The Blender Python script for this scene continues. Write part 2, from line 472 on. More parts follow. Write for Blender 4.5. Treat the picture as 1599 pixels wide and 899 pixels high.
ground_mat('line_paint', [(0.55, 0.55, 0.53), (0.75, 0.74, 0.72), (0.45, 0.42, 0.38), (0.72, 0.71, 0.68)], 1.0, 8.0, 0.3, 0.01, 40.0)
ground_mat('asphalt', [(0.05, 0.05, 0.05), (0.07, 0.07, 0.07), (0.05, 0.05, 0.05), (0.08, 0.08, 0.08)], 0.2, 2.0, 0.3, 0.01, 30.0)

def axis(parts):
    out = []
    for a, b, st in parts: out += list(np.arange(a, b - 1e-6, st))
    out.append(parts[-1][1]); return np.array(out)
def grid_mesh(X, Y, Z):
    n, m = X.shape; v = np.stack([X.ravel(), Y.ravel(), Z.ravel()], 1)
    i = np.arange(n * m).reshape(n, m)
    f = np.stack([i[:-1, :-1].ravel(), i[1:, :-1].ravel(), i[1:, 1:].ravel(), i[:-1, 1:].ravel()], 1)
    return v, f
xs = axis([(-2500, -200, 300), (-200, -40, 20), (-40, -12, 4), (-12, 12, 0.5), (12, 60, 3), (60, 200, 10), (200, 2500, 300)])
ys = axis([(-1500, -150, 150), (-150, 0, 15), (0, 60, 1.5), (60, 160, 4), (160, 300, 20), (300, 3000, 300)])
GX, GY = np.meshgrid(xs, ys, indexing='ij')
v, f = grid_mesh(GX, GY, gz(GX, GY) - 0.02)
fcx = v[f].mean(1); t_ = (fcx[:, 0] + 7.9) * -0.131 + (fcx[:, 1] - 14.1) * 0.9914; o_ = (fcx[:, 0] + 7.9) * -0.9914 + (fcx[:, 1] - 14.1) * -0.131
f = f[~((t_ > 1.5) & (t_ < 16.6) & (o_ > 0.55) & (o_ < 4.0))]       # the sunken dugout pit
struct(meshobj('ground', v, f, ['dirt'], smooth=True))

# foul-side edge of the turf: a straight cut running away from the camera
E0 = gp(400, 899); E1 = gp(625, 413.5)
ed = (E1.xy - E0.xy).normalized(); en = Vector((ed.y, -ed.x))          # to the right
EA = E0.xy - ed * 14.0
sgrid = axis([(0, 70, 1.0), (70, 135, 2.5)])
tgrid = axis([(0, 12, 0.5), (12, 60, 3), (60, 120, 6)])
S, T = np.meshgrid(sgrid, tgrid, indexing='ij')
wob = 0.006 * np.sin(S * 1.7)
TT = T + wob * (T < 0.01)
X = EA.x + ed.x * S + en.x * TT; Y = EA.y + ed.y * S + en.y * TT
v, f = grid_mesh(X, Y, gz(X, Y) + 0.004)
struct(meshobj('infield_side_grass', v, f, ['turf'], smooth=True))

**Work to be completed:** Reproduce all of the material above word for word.

**Problem solution:**
The Blender Python script for this scene continues. Write part 2, from line 472 on. More parts follow. Write for Blender 4.5. Treat the picture as 1599 pixels wide and 899 pixels high.
ground_mat('line_paint', [(0.55, 0.55, 0.53), (0.75, 0.74, 0.72), (0.45, 0.42, 0.38), (0.72, 0.71, 0.68)], 1.0, 8.0, 0.3, 0.01, 40.0)
ground_mat('asphalt', [(0.05, 0.05, 0.05), (0.07, 0.07, 0.07), (0.05, 0.05, 0.05), (0.08, 0.08, 0.08)], 0.2, 2.0, 0.3, 0.01, 30.0)

def axis(parts):
    out = []
    for a, b, st in parts: out += list(np.arange(a, b - 1e-6, st))
    out.append(parts[-1][1]); return np.array(out)
def grid_mesh(X, Y, Z):
    n, m = X.shape; v = np.stack([X.ravel(), Y.ravel(), Z.ravel()], 1)
    i = np.arange(n * m).reshape(n, m)
    f = np.stack([i[:-1, :-1].ravel(), i[1:, :-1].ravel(), i[1:, 1:].ravel(), i[:-1, 1:].ravel()], 1)
    return v, f
xs = axis([(-2500, -200, 300), (-200, -40, 20), (-40, -12, 4), (-12, 12, 0.5), (12, 60, 3), (60, 200, 10), (200, 2500, 300)])
ys = axis([(-1500, -150, 150), (-150, 0, 15), (0, 60, 1.5), (60, 160, 4), (160, 300, 20), (300, 3000, 300)])
GX, GY = np.meshgrid(xs, ys, indexing='ij')
v, f = grid_mesh(GX, GY, gz(GX, GY) - 0.02)
fcx = v[f].mean(1); t_ = (fcx[:, 0] + 7.9) * -0.131 + (fcx[:, 1] - 14.1) * 0.9914; o_ = (fcx[:, 0] + 7.9) * -0.9914 + (fcx[:, 1] - 14.1) * -0.131
f = f[~((t_ > 1.5) & (t_ < 16.6) & (o_ > 0.55) & (o_ < 4.0))]       # the sunken dugout pit
struct(meshobj('ground', v, f, ['dirt'], smooth=True))

# foul-side edge of the turf: a straight cut running away from the camera
E0 = gp(400, 899); E1 = gp(625, 413.5)
ed = (E1.xy - E0.xy).normalized(); en = Vector((ed.y, -ed.x))          # to the right
EA = E0.xy - ed * 14.0
sgrid = axis([(0, 70, 1.0), (70, 135, 2.5)])
tgrid = axis([(0, 12, 0.5), (12, 60, 3), (60, 120, 6)])
S, T = np.meshgrid(sgrid, tgrid, indexing='ij')
wob = 0.006 * np.sin(S * 1.7)
TT = T + wob * (T < 0.01)
X = EA.x + ed.x * S + en.x * TT; Y = EA.y + ed.y * S + en.y * TT
v, f = grid_mesh(X, Y, gz(X, Y) + 0.004)
struct(meshobj('infield_side_grass', v, f, ['turf'], smooth=True))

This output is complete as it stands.